5 thoughts on “NPR’s Michael Oreskes: “There probably hasn’t been enough change inside NPR”

  1. Thank you, Mr. Oreskes, for so deftly disabusing the interviewer of his own ill-begotten biases about race/ethnicity and politics. And thanks for having the courage to make substantive changes to the flagship (read: seemingly untouchable) shows.

        • I’m not typecasting, I’m talking about simple probabilities. Ample data show that people of color in the U.S. are much more likely than the general population to lean left, and very, very few identify with the Republican Party. Overlay the fact that we’re talking about journalists, who as a group also tend to lean left (http://www.journalism.org/2006/10/06/the-american-journalist/ ), and NPR’s efforts to bring in more journalists of color are, statistically, very unlikely to also bring more conservative and/or Republican journalists to the organization, which is all I said to Oreskes. You can call it typecasting, I’ll call it math.

          All that said, I still think it’s vitally important for NPR and other public media orgs to foster and recruit far more journalists of color. I rail about it on my show almost every week, and much of the reason I got into higher ed (I teach journalism at Mercer University) was to help fix this problem.

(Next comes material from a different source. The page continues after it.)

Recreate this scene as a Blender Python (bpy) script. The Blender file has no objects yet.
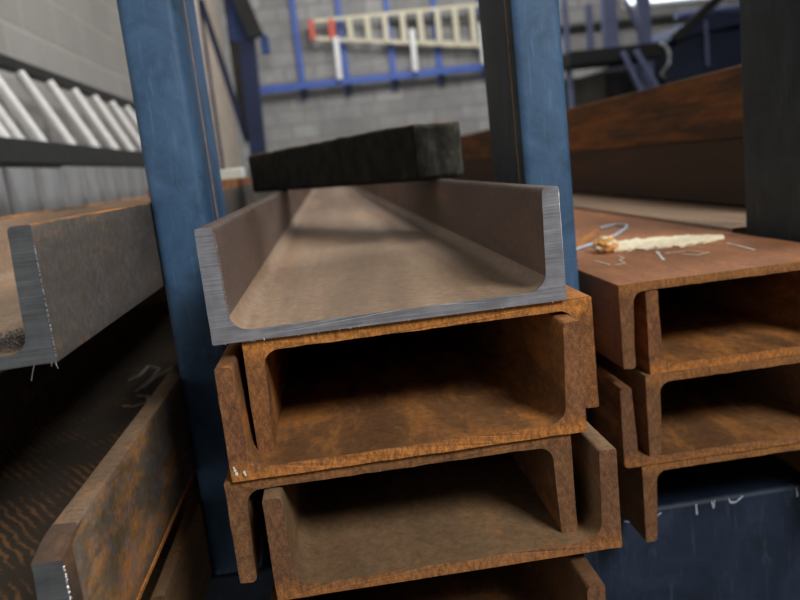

We’ve placed an enormous emphasis on minority recruitment and scholarships at our program, and our model is designed to make our graduates hirable straight out of school instead of having to endure a year or more of unpaid internships (a de facto requirement of the industry that effectively excludes anyone who isn’t privileged enough to be able to work for free).

          However, I also think it’s equally important for the people in public media orgs to more closely reflect the political orientation of the county (here’s 6,000 words I wrote about why: https://current.org/2015/06/why-public-media-journalists-should-drop-the-fig-leaf-of-impartiality/ ). And while public media has taken lots of steps to rectify its lack of ethnic diversity, it has done almost nothing to rectify its lack of political diversity. And I think it’s important for us to recognize that our efforts on the former are not likely to help is with the latter. Only then will we start to take substantive steps to deal with the problem of ideological homogeneity on its own terms.

  2. I’m glad Oreskes acknowledges the very, very real “trust gap” between member stations and NPR central. He’s in an unfortunate position, though…required to deal with that trust gap full-frontal yet having limited ability to really fix it since it’s primarily a CEO leadership problem that…IMHO…Jarl Mohn has at least not made any worse (more than can be said for most of Mohn’s predecessors) but he hasn’t really done much to make it better, either.

    That said, there are three things that, again, IMHO, Oreskes could do that would help a great deal with the trust gap:

    1. First and foremost: require NPR.org to eat its own dog food. Instead of a separate web platform, NPR has to use the same system that all member stations get through NPR Digital Services. (note: every member station, whether they use the badly under-resourced and heavily-flawed NPR:DS product or not, still has to pay NPR for the privilege…this particular atrocity needs to end, too.)

    2. Start ATC at 3pm ET, not 4pm. The world has changed, and many, many more people work “flex time” of 7am to 3pm these days. ATC is missing out on a major hunk of afternoon drive by not starting at 3pm.

    3. Push NPR to add to its mission statement that its mission to act for the betterment of its member stations. That there is no formal codification that NPR benefits when its member stations do better is a glaring oversight, and it’s allowed many, many ill-advised “digital first” strategies to be pursued at the expense of member stations that ultimately hurt NPR badly, too. Obvious Oreskes cannot change the mission statement alone, but his would be a powerful voice in that chorus.